Nicolas Sarkozy, le 8 mars à Saint-Just- Saint Rambert
Dans cette campagne, Marine Le Pen aura souvent donné le «la» des thèmes de Nicolas Sarkozy. Le minimum vieillesse en est un exemple édifiant. En février 2011, la patronne du Front national déclarait :«Un étranger qui arrive dans notre pays légalement et qui a plus de 65 ans, s’il a gagné en dessous d’un certain montant, a le droit d’obtenir 750 euros par mois, alors qu’il y a des millions de retraités qui vivent avec 200, 300, 500 euros par mois.» A Saint-Just-Saint-Rambert (Loire), le 8 mars, Nicolas Sarkozy a fait dans le quasi-copier-coller, intox comprise : «Ce sont des sujets dont on parle dans toutes les familles de France. Je le dis là encore : je n’accepte pas que l’épouse d’un agriculteur qui a travaillé toute sa vie ait une retraite moins élevée qu’une personne qui viendrait à 60 ans en France pour profiter, sans jamais y avoir travaillé, du minimum vieillesse. Celui qui a travaillé ne peut pas avoir moins que celui qui n’a jamais travaillé.»Sur France 2, deux jours auparavant, Nicolas Sarkozy avait fait une déclaration similaire, évoquant 20000 étrangers bénéficiaires et proposant d’instaurer une condition d’antériorité de résidence de dix ans.
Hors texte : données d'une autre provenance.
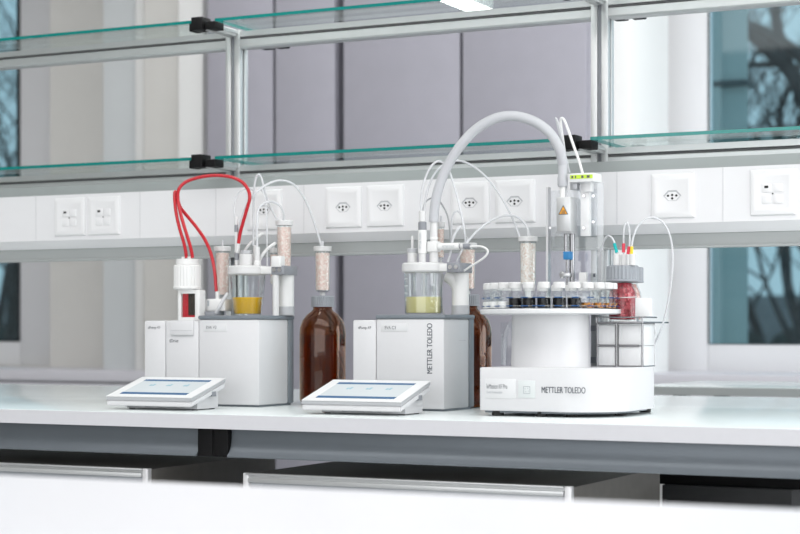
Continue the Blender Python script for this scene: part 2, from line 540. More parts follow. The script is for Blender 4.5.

Quasiment rien n’est vrai dans la déclaration de Nicolas Sarkozy. Le minimum vieillesse, devenu Allocation de solidarité aux personnes âgées (Aspa) en 2006, vise à s’assurer que les personnes âgées disposent d’un minimum vital (minimum vieillesse), lequel est fixé à 742 euros mensuels actuellement (il passera à 777 euros au 1er avril 2012). Un peu moins de 600 000 personnes en France bénéficient de cette allocation. Ce qui ne veut pas dire que les bénéficiaires touchent un chèque de 742 euros chaque mois. Le dispositif consiste à compléter les revenus existants pour les faire arriver à ce montant qui correspond à ce minimum vieillesse. En moyenne, le montant de la prestation est d’environ 350 euros par bénéficiaire.
Première approximation de Nicolas Sarkozy : le nombre d’étrangers bénéficiant de la prestation est supérieur à ce qu’il cite. Le nombre de bénéficiaires évoqué sur France 2 correspond uniquement à ceux n’ayant jamais cotisé. Ils sont au total 70 000 dans ce cas, dont un tiers d’étrangers. Une proportion dont il convient de souligner qu’elle est parfaitement stable depuis 2006.
Nicolas Sarkozy est tout aussi approximatif quand il affirme qu’un étranger venant à 60 ans peut profiter de l’Allocation de solidarité aux personnes âgées. La prestation s’obtient (sauf invalidité) à partir de 65 ans. Mais surtout, il ne suffit pas à un étranger d’arriver sur le territoire pour en bénéficier comme le répètent Marine Le Pen et Nicolas Sarkozy : une condition d’antériorité de résidence de cinq ans était exigée depuis 2005. Laquelle, sous la pression de la droite populaire, a été étendue à dix années en décembre dernier.
Ce qui rend le propos de Nicolas Sarkozy parfaitement incongru : dénonçant une situation fausse (n’importe quel étranger peut venir et bénéficier de la prestation), il propose une condition… déjà en vigueur. Dans le staff du Président, on reconnaît d’ailleurs que cette annonce n’en est pas une…
Il y a une dernière intox dans les déclarations de Nicolas Sarkozy, qui suggère, comme le faisait déjà Marine Le Pen, qu’une veuve d’agriculteur ou un petit retraité peuvent se retrouver avec une retraite moindre que celle d’une personne étrangère n’ayant jamais travaillé et bénéficiant de l’Aspa. Une affirmation qui diffuse une petite musique - en général entendue à l’extrême droite - selon laquelle l’étranger est mieux traité que le Français dans son propre pays. Ce qui est inexact. Par définition, l’Aspa consiste à porter au plancher de ressources du minimum vieillesse les revenus de n’importe quelle personne (y compris étrangère, aux conditions d’une situation régulière et d’une présence de dix ans), qu’elle ait une petite retraite ou pas du tout. Qu’elle ait cotisé toute sa vie, quelques années, ou pas du tout. Le minimum vieillesse ne donne pas davantage aux étrangers. Il leur assure le même filet de sécurité que les Français. Lequel demeure toujours inférieur au seuil de pauvreté.